31 January 2018

Sustainable agriculture needs financing to unlock potential

Agriculture stands at a crossroads between its current contributions to greenhouse gas emissions and the number of mouths it needs to feed in the developing world.

The answer to the former is estimated to be one quarter of total emissions; meanwhile, hunger is impacting upwards of 800 million people worldwide.

However, we are able to square the circle by adopting new agricultural methods which are smart, sustainable, and resilient to the impacts of climate change.

At the recent launch of its new Kickstart Food campaign to promote sustainability, the CEO of Rabobank explained that the food industry and financial institutions need to join forces to protect the future of the sector and the planet.

“It is clear that a different way of agricultural practices is needed that includes incentives and provisions to protect forest ecosystems and restore degraded lands  if we are to meet the 2030 Sustainable Development Goals as well as keep global temperature rises to below 2˚C as agreed in the Paris Climate Agreement”, said Wiebe Draijer.

“Our aim is to substantially increase the quality of existing arable land while protecting biodiversity and reducing climate change worldwide”, he added.

Mr. Draijer was speaking as the Dutch bank announced $1 billion of new funding to finance sustainable land use. Rabobank is forming a coalition, along with UN Environment and the World Business Council for Sustainable Development (WBCSD), to urgently advance the use of climate-smart agriculture methods.

The Kickstart Food initiative will focus on the key areas of earth, waste, stability and nutrition in its plan to put the sector on a long-term, sustainable path.

Part of the new billion-dollar funding will go towards grants to allow the bank’s clients to protect forests and land restoration. It is also issuing sustainability certificates to ensure parties adhere to strict new provisions to reduce waste and improve soil management, among others.

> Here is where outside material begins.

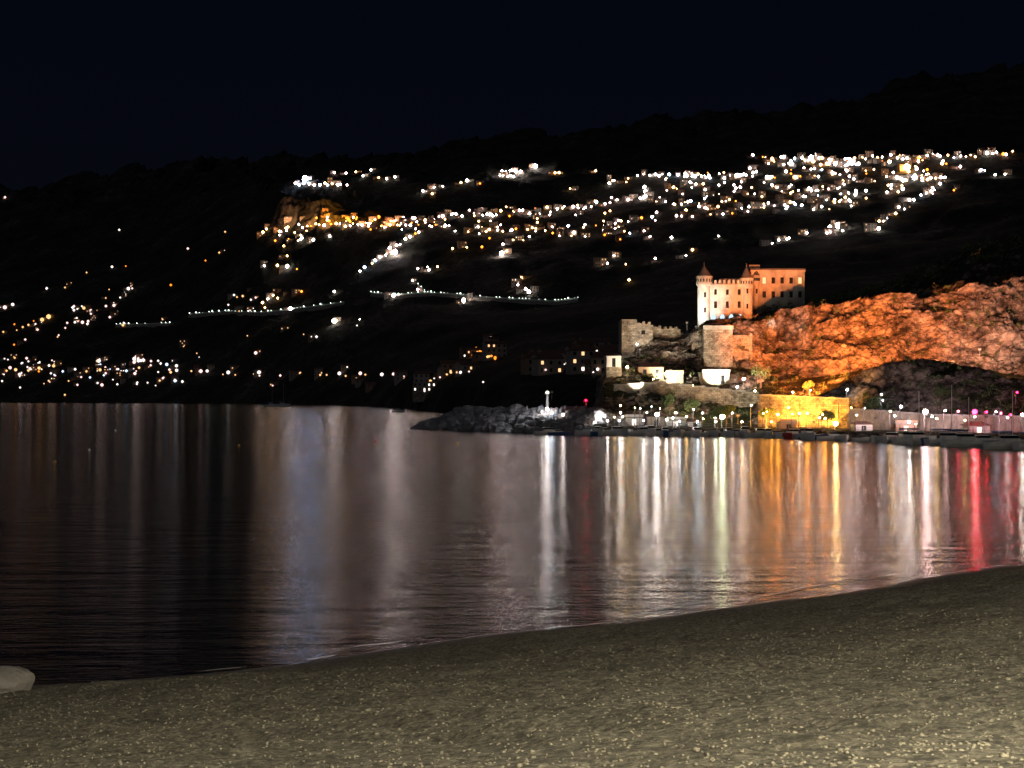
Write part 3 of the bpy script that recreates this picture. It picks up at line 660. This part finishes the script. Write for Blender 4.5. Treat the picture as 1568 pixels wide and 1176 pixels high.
# ---------------------------------------------------------------- boats
def boat(px,Y,L_,yaw,kh='white',mast=0,name="moored_boat",cabin=True):
    mb=MB(); N=10; W_=L_*.3; Hh=L_*.13; ca,sa=math.cos(yaw),math.sin(yaw); cx,cy=X(px,Y),Y
    T=lambda p:(cx+p[0]*ca-p[1]*sa,cy+p[0]*sa+p[1]*ca,p[2])
    rings=[]
    for i in range(N+1):
        t=i/N; x=(t-.5)*L_; hw=W_/2*(1-max(0,(t-.45)/.55)**2.2)*(.82+.18*min(1,t*4)); sheer=Hh*(1+.45*t*t)
        rings.append([T((x,-hw,sheer)),T((x,-hw*.92,sheer*.45)),T((x,-hw*.5,-.25)),T((x,hw*.5,-.25)),T((x,hw*.92,sheer*.45)),T((x,hw,sheer)),T((x,0,sheer*.78))])
    for a,b_ in zip(rings,rings[1:]):
        for j in range(5): mb.face([a[j],b_[j],b_[j+1],a[j+1]],kh)
        mb.face([a[0],a[6],b_[6],b_[0]],'white'); mb.face([a[5],b_[5],b_[6],a[6]],'white')
    mb.face(rings[0][:6],kh)
    def bx(x0,x1,w0,z0,z1,k,ins=0):
        b4=[T((x0,-w0,z0)),T((x1,-w0,z0)),T((x1,w0,z0)),T((x0,w0,z0))]; t4=[T((x0+ins,-w0*.85,z1)),T((x1-ins*2,-w0*.85,z1)),T((x1-ins*2,w0*.85,z1)),T((x0+ins,w0*.85,z1))]
        for j in range(4): mb.face([b4[j],b4[(j+1)%4],t4[(j+1)%4],t4[j]],k)
        mb.face(t4,k)
    if cabin:
        bx(-L_*.15,L_*.22,W_*.32,Hh*.8,Hh*1.55,'white',.1); bx(-L_*.14,L_*.17,W_*.30,Hh*1.55,Hh*1.95,'dark',.15); bx(-L_*.17,L_*.12,W_*.31,Hh*1.95,Hh*2.08,'white',.05)
    if mast:
        q=T((L_*.08,0,0)); mb.cyl((q[0],q[1]),.07,.05,Hh,mast,8,'white') 
        a=T((L_*.08,0,Hh*2.1+.4)); b_=T((-L_*.38,0,Hh*2.1+.4)); d=Vector(b_)-Vector(a); mb.hexa(Vector(a)-Vector((0,0,.12)),d,(0,.18,0),(0,0,.26),'bluep')
        for e in (T((L_*.5,0,Hh*1.45)),T((-L_*.5,0,Hh))):
            d=Vector((q[0],q[1],mast))-Vector(e); mb.hexa(e,d,(0,.03,0),(.03,0,0),'metal')
    mb.make(name)
bs=[(838,300,5,.3,'white'),(855,297,4,.1,'bluep'),(900,298,5,2.8,'white'),(925,297,5,.2,'bluep'),(945,296,6,.1,'white'),(965,294,5,2.9,'white'),(985,292,6,.2,'white'),(1005,290,5,.4,'white'),(1028,290,4,3,'bluep'),(1050,289,6,.1,'white'),(1080,287,5,.2,'white'),(1103,286,4,.1,'redp'),(1125,284,5,2.9,'white'),(1165,280,6,.1,'white'),(1190,277,5,.3,'white'),(1215,273,6,3.0,'white'),(1245,268,5,.1,'bluep'),(1275,263,5,.1,'white'),(1330,252,5,.15,'white'),(1365,247,6,3.,'white'),(1430,240,5,.2,'white'),(1470,234,5,.2,'bluep'),(1505,229,6,.1,'white'),
(915,301,6,1.3,'white'),(957,299,7,1.5,'white'),(977,297.5,6,1.7,'white'),(995,296,7,1.4,'white'),(1018,295,6,1.5,'bluep'),(1040,293,7,1.6,'white'),(1066,291,6,1.5,'white'),(1092,290,7,1.5,'white'),(1115,288,6,1.4,'white'),(1140,286,7,1.6,'white'),(1175,281,6,1.5,'white'),(1205,276,6,1.5,'redp'),(1235,270,7,1.4,'white'),(1290,259,6,1.6,'white'),(1348,250,6,1.5,'white'),(1385,245,7,1.5,'white'),(1415,243,6,1.6,'bluep'),(1530,227,7,1.5,'white')]
for px,Y,L_,yaw,k in bs: boat(px,Y-1-(L_*.5 if 1.2<yaw<1.8 else 0),L_*1.15,-yaw if 1.2<yaw<1.8 else yaw,k,cabin=R()<.6)
# added lamps over the moorings, put in to light the boats
for px in (950,990,1035,1075,1120,1168,1212,1258,1310,1368,1425,1490,1540):
    slamp(px,float(ye(px))+.4,3.4,'nW' if not 1160<px<1300 else 'nO',.13)
for px,Y,m_ in ((1402,240,9),(1452,235,10),(1545,219,9),(803,330,6),(1590,215,10),(1478,229,8)): boat(px,Y-1,8,.25,'white',m_,"sailing_boat")
boat(432,1180,14,.1,'white',20,"sailing_boat"); boat(415,1200,12,.1,'white',18,"sailing_boat"); boat(610,740,7,.2,'white',0)
rl=MB()
for px in np.arange(935,1600,2.0):
    y0=ye(px); y1=ye(px+2)
    rl.cyl((X(px,y0),y0),.03,.03,1.5,2.5,5,'metal',False)
    for z in (2.0,2.45): rl.hexa((X(px,y0),y0,z),(X(px+2,y1)-X(px,y0),y1-y0,0),(0,.04,0),(0,0,.05),'metal')
rl.make("quay_railing")
for px,py,k in ((84,708,'yelp'),(137,690,'white'),(700,680,'yelp'),(366,683,'yelp'),(575,676,'redp'),(177,660,'white')):
    Y=CH*F/(py-HZ); mb=MB(); x=X(px,Y); r=.10+Y*.0004; mb.ball((x,Y,r*.35),r,k,1); mb.cyl((x,Y),r*.35,r*.15,r*1.1,r*1.8,8,k); mb.make("mooring_buoy")
# ---------------------------------------------------------------- trees & scrub
def leafclump(mb,c,r,n_,ls):
    for i in range(n_):
        d=Vector((random.gauss(0,1),random.gauss(0,1),random.gauss(0,.8))).normalized()*r*(R()**.4); p=c+d
        a=Vector((U(-1,1),U(-1,1),U(-1,1))).normalized()*ls; b_=a.cross(Vector((U(-1,1),U(-1,1),U(-1,1)))).normalized()*ls*.6
        mb.face([p-a,p+b_,p+a,p-b_],'leaf')
def tree(px,Y,hgt,cr,z0=None):
    x=X(px,Y); z=ground(x,Y,[bvB]) if z0 is None else z0
    mb=MB(); mb.cyl((x,Y),hgt*.05,hgt*.03,z-.5,z+hgt*.55,7,'bark')
    for j in range(7):
        a=U(0,6.28); e=Vector((x+cr*.7*math.cos(a),Y+cr*.7*math.sin(a),z+hgt*U(.55,.95))); st=Vector((x,Y,z+hgt*U(.3,.5)))
        mb.hexa(st,e-st,(.08,0,0),(0,.08,.03),'bark'); leafclump(mb,e,cr*.5,90,.22)
    leafclump(mb,Vector((x,Y,z+hgt*.8)),cr*.75,200,.22); mb.make("broadleaf_tree")
for q in ((1112,306,4.5,1.8),(1098,308,4,1.6),(1238,328,2.6,1.2),(1175,300,4,1.6),(1340,284,4,1.8),(1025,330,4,1.8),(1440,274,4,1.6),(1060,328,4,1.8),(1165,345,5,2.2),(1268,284,3.5,1.5)): tree(*q)
sc=MB()
for i in range(700):
    px=U(930,1640); py=U(440,635); h=bvB.ray_cast(O,Vector(((px-CX)/F,1,(HZ-py)/F)).normalized(),2000)
    if h[0] is None or h[0].z<3: continue
    if abs(h[1].z)<.55 and R()<.96: continue
    leafclump(sc,h[0]+Vector((0,0,.3)),U(.5,1.3),26,.22)
for i in range(160):
    px=U(1050,1640); Y=U(372,440); z=ground(X(px,Y),Y,[bvB]); leafclump(sc,Vector((X(px,Y),Y,z+.8)),U(1,2.4),40,.35)
sc.make("hillside_scrub")
# ---------------------------------------------------------------- promenade lamps behind the camera that light the beach
def prom(x,y,hgt,power,c=(1,.87,.58)):
    h=bvBe.ray_cast(Vector((x,y,40)),Vector((0,0,-1)),80); z=h[0].z if h[0] is not None else 6.2
    mb=MB(); mb.cyl((x,y),.16,.12,z,z+1,10,'metal'); mb.cyl((x,y),.09,.06,z+1,z+hgt,10,'metal'); mb.box(x-.05,x+.05,y,y+1.2,z+hgt-.08,z+hgt,'metal'); mb.box(x-.2,x+.2,y+.9,y+1.5,z+hgt+.0,z+hgt+.12,'metal')
    ob=mb.make("promenade_lamp"); L=bpy.data.lights.new("lamp_light",'POINT'); L.energy=power; L.color=c; L.shadow_soft_size=.15
    lo=bpy.data.objects.new("lamp_light",L); scene.collection.objects.link(lo); lo.location=(x,y+1.2,z+hgt-.25); lo.parent=ob
prom(5,-3,6.5,26000); prom(26,10,7,19000); prom(-16,-16,6.5,6000); prom(60,36,7,24000)
print("done",len(bpy.data.objects))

Support has been strong from current coalition partners. Erik Solheim, head of UN Environment, has spoken about the need for the entire finance industry to change their agricultural lending, “away from deforestation and towards integrated landscapes”. What’s more, he emphasised that using land in a sustainable, responsible way is “fundamentally about sound investments and good business”.

His sentiments were echoed by Peter Bakker, President and CEO of the WBCSD, who also spoke at the launch of the funding late last year.

“This is just the beginning”, he said.

“We need more initiatives that go beyond just talking about the issues at hand…Major global players in primary production, the food industry and financial institutions (need) to join this initiative”.